#### Given instruction
Reproduce all of the listing below without alteration.

#### Dataset section
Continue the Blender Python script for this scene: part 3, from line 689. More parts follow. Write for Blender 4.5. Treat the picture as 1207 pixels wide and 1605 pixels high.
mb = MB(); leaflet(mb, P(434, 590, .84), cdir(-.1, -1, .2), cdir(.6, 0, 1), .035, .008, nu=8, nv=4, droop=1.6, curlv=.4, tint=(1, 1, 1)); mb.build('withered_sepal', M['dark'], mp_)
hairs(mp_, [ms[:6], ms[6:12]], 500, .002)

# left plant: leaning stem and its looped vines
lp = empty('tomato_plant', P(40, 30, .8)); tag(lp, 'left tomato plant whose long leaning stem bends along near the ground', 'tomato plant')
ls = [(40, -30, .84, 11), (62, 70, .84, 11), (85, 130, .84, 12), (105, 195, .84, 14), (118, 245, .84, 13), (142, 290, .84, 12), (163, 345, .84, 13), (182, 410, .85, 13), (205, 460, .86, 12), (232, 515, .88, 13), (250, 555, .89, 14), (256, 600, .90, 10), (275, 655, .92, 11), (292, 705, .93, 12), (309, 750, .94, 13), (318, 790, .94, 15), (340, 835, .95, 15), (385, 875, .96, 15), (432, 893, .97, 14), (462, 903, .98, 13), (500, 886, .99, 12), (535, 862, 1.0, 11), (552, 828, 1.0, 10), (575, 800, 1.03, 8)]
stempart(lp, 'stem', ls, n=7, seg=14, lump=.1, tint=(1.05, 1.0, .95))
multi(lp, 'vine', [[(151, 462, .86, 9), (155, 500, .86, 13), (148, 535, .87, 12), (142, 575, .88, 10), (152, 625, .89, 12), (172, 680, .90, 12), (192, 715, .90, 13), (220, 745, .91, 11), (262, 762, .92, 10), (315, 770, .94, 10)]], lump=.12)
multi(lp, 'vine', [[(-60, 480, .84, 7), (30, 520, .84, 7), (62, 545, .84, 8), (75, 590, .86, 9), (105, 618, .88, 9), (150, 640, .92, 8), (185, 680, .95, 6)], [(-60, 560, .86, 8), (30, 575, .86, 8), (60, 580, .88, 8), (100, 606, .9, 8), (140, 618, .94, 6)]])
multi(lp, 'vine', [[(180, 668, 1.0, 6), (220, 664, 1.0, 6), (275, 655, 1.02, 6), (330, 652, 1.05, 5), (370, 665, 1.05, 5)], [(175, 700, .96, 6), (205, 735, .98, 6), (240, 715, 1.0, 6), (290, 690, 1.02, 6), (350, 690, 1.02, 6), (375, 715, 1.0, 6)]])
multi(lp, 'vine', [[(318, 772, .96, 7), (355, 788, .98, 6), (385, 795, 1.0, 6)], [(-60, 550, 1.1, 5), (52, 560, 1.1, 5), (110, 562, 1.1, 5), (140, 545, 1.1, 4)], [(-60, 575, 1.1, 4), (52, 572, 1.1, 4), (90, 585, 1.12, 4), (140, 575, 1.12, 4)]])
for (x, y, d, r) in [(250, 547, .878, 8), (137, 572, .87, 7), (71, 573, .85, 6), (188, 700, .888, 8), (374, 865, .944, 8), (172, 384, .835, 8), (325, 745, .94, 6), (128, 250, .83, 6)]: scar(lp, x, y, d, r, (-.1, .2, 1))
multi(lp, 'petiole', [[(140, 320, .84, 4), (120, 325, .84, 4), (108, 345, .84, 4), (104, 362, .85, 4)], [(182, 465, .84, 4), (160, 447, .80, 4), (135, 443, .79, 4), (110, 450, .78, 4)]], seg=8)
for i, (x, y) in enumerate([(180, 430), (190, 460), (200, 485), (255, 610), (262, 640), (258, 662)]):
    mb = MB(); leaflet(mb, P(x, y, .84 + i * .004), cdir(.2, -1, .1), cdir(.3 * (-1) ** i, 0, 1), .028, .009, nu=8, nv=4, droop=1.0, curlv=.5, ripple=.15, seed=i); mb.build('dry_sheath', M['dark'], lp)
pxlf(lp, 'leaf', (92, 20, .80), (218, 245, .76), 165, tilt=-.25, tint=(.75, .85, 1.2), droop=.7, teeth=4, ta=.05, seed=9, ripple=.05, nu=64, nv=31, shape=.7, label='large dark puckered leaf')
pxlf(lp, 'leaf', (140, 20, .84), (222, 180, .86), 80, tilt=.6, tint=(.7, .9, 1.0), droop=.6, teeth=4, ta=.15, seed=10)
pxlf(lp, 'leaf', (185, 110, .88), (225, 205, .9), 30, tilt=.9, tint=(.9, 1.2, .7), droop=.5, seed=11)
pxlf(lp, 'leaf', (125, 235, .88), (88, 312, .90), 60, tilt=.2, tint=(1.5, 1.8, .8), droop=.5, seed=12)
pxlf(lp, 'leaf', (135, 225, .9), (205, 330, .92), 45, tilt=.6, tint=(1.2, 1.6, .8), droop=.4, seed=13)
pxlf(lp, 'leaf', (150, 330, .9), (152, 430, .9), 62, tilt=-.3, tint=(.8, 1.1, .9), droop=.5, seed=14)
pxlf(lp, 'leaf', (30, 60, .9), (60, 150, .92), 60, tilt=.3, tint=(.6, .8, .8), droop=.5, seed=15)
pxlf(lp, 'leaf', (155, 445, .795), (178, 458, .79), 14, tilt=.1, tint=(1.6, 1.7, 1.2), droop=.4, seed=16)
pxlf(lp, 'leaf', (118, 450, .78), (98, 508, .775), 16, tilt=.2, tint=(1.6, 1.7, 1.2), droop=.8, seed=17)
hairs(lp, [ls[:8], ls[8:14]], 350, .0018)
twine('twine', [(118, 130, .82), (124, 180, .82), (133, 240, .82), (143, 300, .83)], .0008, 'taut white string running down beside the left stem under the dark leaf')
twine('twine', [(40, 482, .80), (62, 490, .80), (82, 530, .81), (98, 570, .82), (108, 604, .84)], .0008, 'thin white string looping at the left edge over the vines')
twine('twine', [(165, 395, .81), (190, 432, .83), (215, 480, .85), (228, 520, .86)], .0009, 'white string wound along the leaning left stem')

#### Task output
Continue the Blender Python script for this scene: part 3, from line 689. More parts follow. Write for Blender 4.5. Treat the picture as 1207 pixels wide and 1605 pixels high.
mb = MB(); leaflet(mb, P(434, 590, .84), cdir(-.1, -1, .2), cdir(.6, 0, 1), .035, .008, nu=8, nv=4, droop=1.6, curlv=.4, tint=(1, 1, 1)); mb.build('withered_sepal', M['dark'], mp_)
hairs(mp_, [ms[:6], ms[6:12]], 500, .002)

# left plant: leaning stem and its looped vines
lp = empty('tomato_plant', P(40, 30, .8)); tag(lp, 'left tomato plant whose long leaning stem bends along near the ground', 'tomato plant')
ls = [(40, -30, .84, 11), (62, 70, .84, 11), (85, 130, .84, 12), (105, 195, .84, 14), (118, 245, .84, 13), (142, 290, .84, 12), (163, 345, .84, 13), (182, 410, .85, 13), (205, 460, .86, 12), (232, 515, .88, 13), (250, 555, .89, 14), (256, 600, .90, 10), (275, 655, .92, 11), (292, 705, .93, 12), (309, 750, .94, 13), (318, 790, .94, 15), (340, 835, .95, 15), (385, 875, .96, 15), (432, 893, .97, 14), (462, 903, .98, 13), (500, 886, .99, 12), (535, 862, 1.0, 11), (552, 828, 1.0, 10), (575, 800, 1.03, 8)]
stempart(lp, 'stem', ls, n=7, seg=14, lump=.1, tint=(1.05, 1.0, .95))
multi(lp, 'vine', [[(151, 462, .86, 9), (155, 500, .86, 13), (148, 535, .87, 12), (142, 575, .88, 10), (152, 625, .89, 12), (172, 680, .90, 12), (192, 715, .90, 13), (220, 745, .91, 11), (262, 762, .92, 10), (315, 770, .94, 10)]], lump=.12)
multi(lp, 'vine', [[(-60, 480, .84, 7), (30, 520, .84, 7), (62, 545, .84, 8), (75, 590, .86, 9), (105, 618, .88, 9), (150, 640, .92, 8), (185, 680, .95, 6)], [(-60, 560, .86, 8), (30, 575, .86, 8), (60, 580, .88, 8), (100, 606, .9, 8), (140, 618, .94, 6)]])
multi(lp, 'vine', [[(180, 668, 1.0, 6), (220, 664, 1.0, 6), (275, 655, 1.02, 6), (330, 652, 1.05, 5), (370, 665, 1.05, 5)], [(175, 700, .96, 6), (205, 735, .98, 6), (240, 715, 1.0, 6), (290, 690, 1.02, 6), (350, 690, 1.02, 6), (375, 715, 1.0, 6)]])
multi(lp, 'vine', [[(318, 772, .96, 7), (355, 788, .98, 6), (385, 795, 1.0, 6)], [(-60, 550, 1.1, 5), (52, 560, 1.1, 5), (110, 562, 1.1, 5), (140, 545, 1.1, 4)], [(-60, 575, 1.1, 4), (52, 572, 1.1, 4), (90, 585, 1.12, 4), (140, 575, 1.12, 4)]])
for (x, y, d, r) in [(250, 547, .878, 8), (137, 572, .87, 7), (71, 573, .85, 6), (188, 700, .888, 8), (374, 865, .944, 8), (172, 384, .835, 8), (325, 745, .94, 6), (128, 250, .83, 6)]: scar(lp, x, y, d, r, (-.1, .2, 1))
multi(lp, 'petiole', [[(140, 320, .84, 4), (120, 325, .84, 4), (108, 345, .84, 4), (104, 362, .85, 4)], [(182, 465, .84, 4), (160, 447, .80, 4), (135, 443, .79, 4), (110, 450, .78, 4)]], seg=8)
for i, (x, y) in enumerate([(180, 430), (190, 460), (200, 485), (255, 610), (262, 640), (258, 662)]):
    mb = MB(); leaflet(mb, P(x, y, .84 + i * .004), cdir(.2, -1, .1), cdir(.3 * (-1) ** i, 0, 1), .028, .009, nu=8, nv=4, droop=1.0, curlv=.5, ripple=.15, seed=i); mb.build('dry_sheath', M['dark'], lp)
pxlf(lp, 'leaf', (92, 20, .80), (218, 245, .76), 165, tilt=-.25, tint=(.75, .85, 1.2), droop=.7, teeth=4, ta=.05, seed=9, ripple=.05, nu=64, nv=31, shape=.7, label='large dark puckered leaf')
pxlf(lp, 'leaf', (140, 20, .84), (222, 180, .86), 80, tilt=.6, tint=(.7, .9, 1.0), droop=.6, teeth=4, ta=.15, seed=10)
pxlf(lp, 'leaf', (185, 110, .88), (225, 205, .9), 30, tilt=.9, tint=(.9, 1.2, .7), droop=.5, seed=11)
pxlf(lp, 'leaf', (125, 235, .88), (88, 312, .90), 60, tilt=.2, tint=(1.5, 1.8, .8), droop=.5, seed=12)
pxlf(lp, 'leaf', (135, 225, .9), (205, 330, .92), 45, tilt=.6, tint=(1.2, 1.6, .8), droop=.4, seed=13)
pxlf(lp, 'leaf', (150, 330, .9), (152, 430, .9), 62, tilt=-.3, tint=(.8, 1.1, .9), droop=.5, seed=14)
pxlf(lp, 'leaf', (30, 60, .9), (60, 150, .92), 60, tilt=.3, tint=(.6, .8, .8), droop=.5, seed=15)
pxlf(lp, 'leaf', (155, 445, .795), (178, 458, .79), 14, tilt=.1, tint=(1.6, 1.7, 1.2), droop=.4, seed=16)
pxlf(lp, 'leaf', (118, 450, .78), (98, 508, .775), 16, tilt=.2, tint=(1.6, 1.7, 1.2), droop=.8, seed=17)
hairs(lp, [ls[:8], ls[8:14]], 350, .0018)
twine('twine', [(118, 130, .82), (124, 180, .82), (133, 240, .82), (143, 300, .83)], .0008, 'taut white string running down beside the left stem under the dark leaf')
twine('twine', [(40, 482, .80), (62, 490, .80), (82, 530, .81), (98, 570, .82), (108, 604, .84)], .0008, 'thin white string looping at the left edge over the vines')
twine('twine', [(165, 395, .81), (190, 432, .83), (215, 480, .85), (228, 520, .86)], .0009, 'white string wound along the leaning left stem')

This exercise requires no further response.